Three years ago, a Utah company was under pressure to remove coal waste it was illegally stockpiling at its now-shuttered Wellington plant. But its equally illegal solution, which entailed selling the waste to a company that used it to pave a parking lot, has left taxpayers holding the bag for cleanup costs.

The owners of Bowie Refined Coal have since walked away from its 30-acre facility, which Carbon County will auction to cover unpaid property taxes once it has been cleaned up using the firm’s $732,000 surety bond.

At the heart of the controversy is Bowie’s sale of 2,000 tons of substandard coal for $500 to a nearby trucking company, which used it to pave its lot. That move, along with other missteps before and since, was a “knowing and willful” violation of Bowie’s operating permit and Utah’s coal regulations, according to the Division of Oil, Gas and Mining.

At recent hearings of the Utah Board of Oil, Gas and Mining, DOGM officials cautioned that the board’s refusal to spend Bowie’s forfeited bond to clean up that parking lot is “unlawful, unreasonable and unfair,” putting the state’s coal program at odds with the federal Surface Mining Control and Reclamation Act.

“We have a violation that Utah knows exists,” DOGM’s attorney Haley Sousa told the oil and gas board at its July 22 meeting. Failure to act jeopardizes Utah’s “primacy” over the regulation of coal mining, she said.

The board had previously ordered Bowie to forfeit its bond but declined to allow it to be used to remove coal from the ATTCO Trucking lot. At followup hearings in July and August, DOGM asked the board to reconsider, but the board unanimously turned down the request.

“It might not be a large impact, it might not be killing fish, it might not be going into people’s drinking water, but it’s still an off-site impact under the coal rules and it needs to be cured just like any violation,” Dana Dean, DOGM’s top mining regulator, told the board.

At the recent hearings, board members said the state has no authority to use surety bonds to address off-site impacts. They also expressed concerns that requiring Bowie’s bond underwriter, Ironshore Indemnity, to cover off-site reclamation would set a precedent that undermines the surety market.

Utah’s seven-member oil and gas board is appointed by the governor and is chaired by Chris Hansen, an executive with Utah’s leading coal producer Wolverine Fuels. Most of its members come from extractive industries.

A one-time affiliate of Bowie Resource Partners, which is Wolverine Fuels predecessor, Bowie Refined Coal operated plants all over the country using compressed air to remove impurities to improve low-grade coal into a product worthy of use in power plants. But in recent years, as domestic demand for coal dropped, Bowie stopped functioning as a company.

At the recent Utah hearings, the oil and gas board expressed doubt that Bowie’s coal spread around as road base was causing actual environmental harm. But whether it’s known to cause harm is beside the point, according to Dean.
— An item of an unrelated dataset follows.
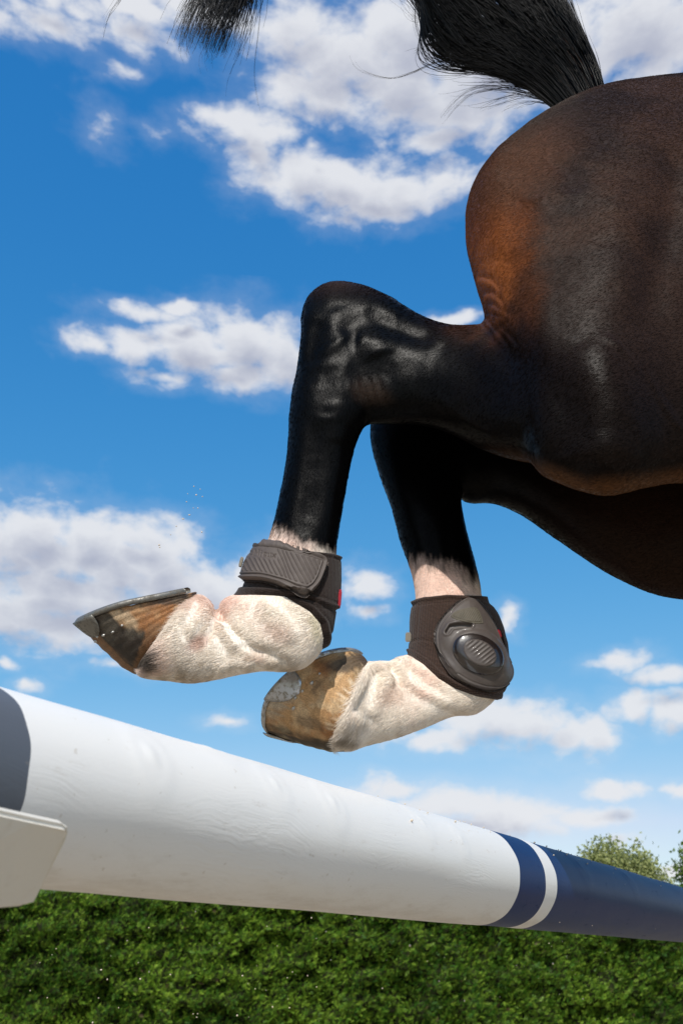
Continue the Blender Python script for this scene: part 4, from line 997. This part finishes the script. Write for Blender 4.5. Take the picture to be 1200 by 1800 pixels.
WISPS = [([(950,172),(905,158),(860,154),(825,162),(795,188),(772,218)], 14, 4), ([(960,178),(915,168),(880,178),(835,200)], 9, 4), ([(968,184),(935,178),(905,184),(880,194)], 9, 4),
         ([(800,100),(760,112),(725,128),(690,138),(655,132),(628,118),(618,96)], 6, 2), ([(735,-20),(728,30),(738,70),(762,102),(780,132)], 8, 3), ([(790,40),(748,44),(722,30),(705,0)], 8, 8),
         ([(225,-25),(205,5),(188,32),(178,72)], 7, 4), ([(470,-30),(448,30),(425,80),(402,130),(392,165)], 4, 6), ([(462,-20),(452,60),(446,130),(455,200),(462,232)], 2, 2),
         ([(345,-20),(330,40),(322,75),(330,98)], 16, 7), ([(380,-20),(372,40),(362,80),(370,108)], 22, 9), ([(410,-20),(402,30),(392,70),(398,100)], 18, 8), ([(860,60),(800,66),(755,80),(730,92)], 12, 9)]
for pts, n_, jit in WISPS:
    g_ = catmull(np.array(pts, float), 6); g_ = g_[np.linspace(0, len(g_) - 1, M_).astype(int)] if len(g_) >= M_ else catmull(np.array(pts, float), 12)[np.linspace(0, 12 * (len(pts) - 1), M_).astype(int)]
    for _ in range(n_):
        s = np.linspace(0, 1, M_); o_ = rng.normal(0, jit, 2); ph = rng.uniform(0, 6.28); cut = rng.uniform(.7, 1.0)
        gg = np.array([np.interp(s * cut, s, g_[:, k]) for k in (0, 1)]).T
        gg = gg + o_ * (.3 + s[:, None]) + np.c_[np.sin(s * 7 + ph), np.cos(s * 6 + ph)] * jit * .35
        Yb = 1.24 + rng.normal(0, .012)
        allc.append(np.array([[at(x, y, Yb) for x, y in gg]])); allr.append((rng.uniform(.00022, .00042) * (1 - .7 * s))[None])
tail = strands('tail', np.vstack(allc), np.vstack(allr), mt_, horse)
tail['label'] = 'long black tail streaming up and back'

# ------------------------------------------------------------------ hedge
HY = 11.6; HT = 1.80
mhg, nt, b = newmat('hedge_foliage', (0.05, 0.09, 0.02), 0.55, 0.3)
a_ = nd(nt, 'ShaderNodeAttribute', attribute_name='leaf'); nt.links.new(a_.outputs['Color'], b.inputs['Base Color'])
try: b.inputs['Subsurface Weight'].default_value = 0.0
except Exception: pass
hedge = empty('hedge', (0, HY, 0)); tag(hedge, 'clipped dense green conifer hedge running behind the pole', 'hedge')
def hsurf(x, z):
    return 0.30 * (fbm(np.c_[x * 1.3, z * 1.6, x * 0], 2, 91) - .5) + 0.56 * (fbm(np.c_[x * 6.0, z * 8.5, x * 0], 3, 93) - .5)
nh = 118000; nh2 = 10000
x = rng.uniform(-8, 8, nh + nh2); z = rng.uniform(0.02, HT, nh + nh2); isT = np.arange(nh + nh2) >= nh
yf = HY + hsurf(x, z) + rng.exponential(.05, nh + nh2) - .03
topz = HT + .14 * (fbm(np.c_[x * 1.5, x * 0, x * 0], 3, 95) - .5) + .10 * (fbm(np.c_[x * 7, yf * 7, x * 0], 2, 96) - .5)
yt = HY + rng.uniform(0, 1.1, nh + nh2)
yf = np.where(isT, yt, yf); z = np.where(isT, topz - rng.exponential(.03, nh + nh2), z * topz / HT)
nall = nh + nh2
dirv = np.c_[rng.normal(.45, .6, nall), np.where(isT, rng.normal(0, .5, nall), rng.normal(-.8, .4, nall)), np.where(isT, 1.0, rng.normal(.45, .45, nall))]
dirv /= np.linalg.norm(dirv, axis=1)[:, None]
sd_ = np.cross(dirv, rng.normal(0, 1, (nall, 3))); sd_ /= np.linalg.norm(sd_, axis=1)[:, None]
ln = rng.uniform(.035, .078, nall)
base = np.c_[x, yf, z]
tri_v = []
for k, (p0, ang_, l_) in enumerate([(.05, 42, .55), (.05, -42, .55), (.3, 38, .5), (.3, -38, .5), (.55, 34, .42), (.55, -34, .42), (.6, 0, .5)]):
    ca, sa_ = math.cos(R(ang_)), math.sin(R(ang_))
    o_ = base + dirv * (ln * p0)[:, None]; d_ = dirv * ca + sd_ * sa_; s_ = sd_ * ca - dirv * sa_
    tri_v.append(np.stack([o_ - s_ * (ln * .055)[:, None], o_ + s_ * (ln * .055)[:, None], o_ + d_ * (ln * l_)[:, None]], 1))
TV = np.stack(tri_v, 1).reshape(-1, 3)
hf = mesh_from('foliage', TV - np.array([0, HY, 0]), np.arange(len(TV)).reshape(-1, 3), mhg, hedge, sm=False)
hc = fbm(np.c_[x * 2.2, z * 2.2, yf], 3, 97); hc2 = np.clip(rng.uniform(0, 1, nall) ** 1.5 + (hc - .5) * .9, 0, 1)
hcol = np.outer(1 - hc2, (0.036, 0.120, 0.007)) + np.outer(hc2, (0.215, 0.335, 0.030)); hcol *= (.45 + .9 * hc)[:, None]
hcol = np.where((rng.uniform(0, 1, nall) < .006)[:, None], (0.09, 0.06, 0.03), hcol)
colattr(hf.data, 'leaf', np.repeat(hcol, 21, 0)); hf['kind'] = 'stuff'
mcore, _, _ = newmat('hedge_dark_core', (0.018, 0.022, 0.008), 0.9, 0.1)  # dark sheet behind the leaves: inner shade of the hedge as colour
hx = np.linspace(-8, 8, 220); hz = np.linspace(0, HT - .03, 30); HX, HZ = np.meshgrid(hx, hz)
hyv = hsurf(HX.ravel(), HZ.ravel()) + .07
cv = np.c_[HX.ravel(), hyv, HZ.ravel()]; cf = gridfaces(30, 220); tb = cv[-220:].copy(); tb2 = tb.copy(); tb2[:, 1] = 1.15; nb_ = len(cv)
bt = tb2.copy(); bt[:, 2] = 0
cv = np.vstack([cv, tb2, bt]); ii = np.arange(219)
cf = np.vstack([cf, np.c_[nb_ - 220 + ii, nb_ - 219 + ii, nb_ + 1 + ii, nb_ + ii], np.c_[nb_ + ii, nb_ + 1 + ii, nb_ + 221 + ii, nb_ + 220 + ii]])
mesh_from('dark_core', cv, cf, mcore, hedge)

# ------------------------------------------------------------------ trees beyond the hedge
mbk, nt, b = newmat('bark', (0.11, 0.085, 0.06), 0.9, 0.2)
t = nd(nt, 'ShaderNodeTexCoord'); nt.links.new(bump(nt, noise(nt, mapping(nt, t.outputs['Object'], (8, 8, 2)), 2.0, 5), 0.8, 0.05), b.inputs['Normal'])
mlf, nt, b = newmat('tree_leaves', (0.1, 0.13, 0.04), 0.6, 0.3)
a_ = nd(nt, 'ShaderNodeAttribute', attribute_name='leaf'); nt.links.new(a_.outputs['Color'], b.inputs['Base Color'])
tr = nd(nt, 'ShaderNodeBsdfTranslucent'); nt.links.new(a_.outputs['Color'], tr.inputs['Color'])
mx = nd(nt, 'ShaderNodeMixShader'); mx.inputs[0].default_value = 0.35
nt.links.new(b.outputs[0], mx.inputs[1]); nt.links.new(tr.outputs[0], mx.inputs[2]); nt.links.new(mx.outputs[0], nt.nodes['Material Output'].inputs['Surface'])
def tube(P, r0, r1, n=8):
    P = np.array(P, float); T = np.gradient(P, axis=0); T /= np.linalg.norm(T, axis=1)[:, None]; A = np.cross(T, (.3, .9, .1)); A /= np.linalg.norm(A, axis=1)[:, None]; B = np.cross(T, A)
    rr = np.linspace(r0, r1, len(P)); t = np.linspace(0, 2 * math.pi, n, endpoint=False)
    Vv = (P[:, None] + (A[:, None] * np.cos(t)[None, :, None] + B[:, None] * np.sin(t)[None, :, None]) * rr[:, None, None]).reshape(-1, 3)
    i = np.arange(len(P) - 1)[:, None] * n; j = np.arange(n)[None]; j2 = (j + 1) % n
    return Vv, np.stack([i + j, i + j2, i + n + j2, i + n + j], -1).reshape(-1, 4)
def tree(label, X, Y, lobes, c1, c2, nleaf, leaf, seed):
    """lobes: (dx, dy, z, rx, rz) masses of leaves relative to the foot"""
    g_ = np.random.default_rng(seed); root = empty('broadleaf_tree', (X, Y, 0)); tag(root, label, 'tree', 'trees beyond the hedge')
    Vt, Ft = [], []; off_ = 0
    top_ = max(l[2] for l in lobes)
    segs = [([(0, 0, 0), (.05, 0, top_ * .3), (-.04, .05, top_ * .6), (0, 0, top_ * .95)], .16, .04)]
    for l in lobes: segs.append(([(0, 0, top_ * .35), (l[0] * .5, l[1] * .5, (top_ * .35 + l[2]) / 2), (l[0], l[1], l[2] + l[4] * .5)], .06, .012))
    for p_, r0, r1 in segs:
        a1, f1_ = tube(catmull(p_, 5), r0, r1); Vt.append(a1); Ft.append(f1_ + off_); off_ += len(a1)
    mesh_from('trunk', np.vstack(Vt), np.vstack(Ft), mbk, root)
    pts = []; wts = np.array([l[3] ** 2 * l[4] for l in lobes]); wts /= wts.sum()
    for l, w_ in zip(lobes, wts):
        nc = max(14, int(w_ * 260)); cdir = g_.normal(0, 1, (nc, 3)); cdir /= np.linalg.norm(cdir, axis=1)[:, None]
        cen = cdir * g_.uniform(.45, 1.0, (nc, 1)) * np.array([l[3], l[3], l[4]]) + np.array([l[0], l[1], l[2]])
        each = int(nleaf * w_ / nc)
        for c_ in cen: pts.append(c_ + g_.normal(0, 1, (each, 3)) * np.array([.17, .17, .20]) * (l[3] / .9) ** .5)
    P = np.vstack(pts); n = len(P)
    d_ = g_.normal(0, 1, (n, 3)); d_ /= np.linalg.norm(d_, axis=1)[:, None]; e_ = np.cross(d_, g_.normal(0, 1, (n, 3))); e_ /= np.linalg.norm(e_, axis=1)[:, None]
    sz = g_.uniform(.7, 1.3, (n, 1)) * leaf
    Vq = np.stack([P - d_ * sz, P + e_ * sz * .5, P + d_ * sz, P - e_ * sz * .5], 1).reshape(-1, 3)
    o = mesh_from('crown', Vq, np.arange(len(Vq)).reshape(-1, 4), mlf, root, sm=False)
    k_ = g_.uniform(0, 1, n)[:, None]; colattr(o.data, 'leaf', np.repeat(np.array(c1) * (1 - k_) + np.array(c2) * k_, 4, 0))
    return root
TY = 38.0
p_ = at(1085, 1560, TY)
tree('pale green tree rising above the navy stretch of the pole', p_[0], TY,
     [(-.45, 0, 4.55, .65, .65), (-.15, .1, 4.85, .42, .5), (-1.1, .2, 4.1, .55, .55), (.35, 0, 4.3, .5, .5), (1.15, .1, 4.15, .5, .55), (1.3, 0, 4.4, .3, .35), (0, 0, 3.9, 1.5, .9), (-.9, 0, 3.4, 1.2, .9), (.9, 0, 3.3, 1.2, .9), (0, 0, 2.4, 1.3, .8)],
     (0.24, 0.27, 0.085), (0.42, 0.44, 0.19), 20000, .075, 5)
p_ = at(1275, 1560, TY)
tree('dark green tree cut off by the picture edge', p_[0], TY + 1,
     [(-.5, 0, 4.6, .85, .8), (0, 0, 5.0, .8, .7), (.7, 0, 4.5, .9, .8), (0, 0, 3.5, 1.3, .9), (0, 0, 2.5, 1.2, .8)], (0.11, 0.17, 0.035), (0.20, 0.26, 0.07), 15000, .085, 8)

# ------------------------------------------------------------------ sand thrown up by the hooves
msd, _, _ = newmat('sand_grains', (0.62, 0.52, 0.40), 0.8, 0.3)
def grains(name, pts, sizes):
    bm = bmesh.new(); bmesh.ops.create_icosphere(bm, subdivisions=1, radius=1); vv = np.array([v.co[:] for v in bm.verts]); ff = np.array([[v.index for v in f.verts] for f in bm.faces]); bm.free()
    Vv, Ff = [], []
    for k, (p, s_) in enumerate(zip(pts, sizes)):
        Vv.append(vv * s_ * rng.uniform(.6, 1.2, 3) * rng.uniform(.85, 1.15, (len(vv), 1)) + p); Ff.append(ff + k * len(vv))
    o = mesh_from(name, np.vstack(Vv), np.vstack(Ff), msd); return tag(o, None, None, None, 'stuff')
gp, gs = [], []
for _ in range(95):
    gp.append(at(rng.uniform(-50, 1250), rng.uniform(1600, 1810), rng.uniform(1.2, 2.4))); gs.append(rng.uniform(.0005, .0016))
for px_, py_ in [(328,882),(345,870),(352,860),(340,893),(348,893),(333,905),(322,912),(310,925),(355,935),(280,958),(281,962),(330,868),(341,855),(356,873),(300,940)]:
    gp.append(at(px_, py_, 1.1 + rng.uniform(-.05, .05))); gs.append(rng.uniform(.0006, .0013))
tag(grains('flying_sand', gp, gs), 'pale sand grains flying through the air around the pole')
gp, gs = [], []
for _ in range(240):
    s_ = rng.uniform(1.25, 2.4) if rng.uniform() < .8 else rng.uniform(.8, 1.25); a1 = rng.normal(90, 28)
    gp.append(PO + PD * s_ + (-PN * math.cos(R(a1)) + np.array([0, 0, 1]) * math.sin(R(a1))) * (PR + .0012)); gs.append(rng.uniform(.0004, .0013))
tag(grains('sand_on_pole', gp, gs), 'sand grains lying on top of the pole')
“If something comes out of a coal mine, it is either sent to a power plant .... to be burned or it’s waste,” she told the board. “There is nothing in between and waste must be properly disposed of in a refuse pile that is designed and engineered under the coal rules.”

Board member Richard Borden, also a mining executive, pushed back.

“Does that mean the rules do not allow beneficial reuse of benign mine waste outside a permit boundary, which can be an environmental benefit if the material is geochemically benign?” Borden posed.

Dean said she happened to be attending a meeting of federal coal regulators last year and, with the Bowie case in mind, ran that very question past the attendees.

“Every person in that room said no,” she said.

Bowie did not inform DOGM it was selling its waste to pave a parking lot; regulators learned of the move from a tipster, according to board filings. Yet the board seemed willing to forgive Bowie because it was not acting “under cover of darkness,” but under a purchase agreement with the trucking firm.

“In my mind that’s worse,” Dean responded. “They were profiting from breaking the rules. Not only were they getting paid to take the material off-site, they also avoided disposing of it themselves in the proper manner the rules require.”

In its order, the board directed DOGM to pursue Bowie through civil channels.

The company has not responded to DOGM’s abatement orders and did not participate in any of the board hearings. The division has issued penalties totaling $154,400 against the firm and its executives Steve Rickmeier and Kyle Edwards but it lacks the authority to actually collect the money.

“Those civil avenues are for the purpose of acting as a deterrent for bad operators and not as a remedy for abating violations,” Sousa said. “If the division ends up needing to to go out and do this reclamation, that’s the taxpayer who’s doing it.”

She suggested the fines, if they are ever collected, could be used to pay the state back, but “in this situation, the operator is in the wind.”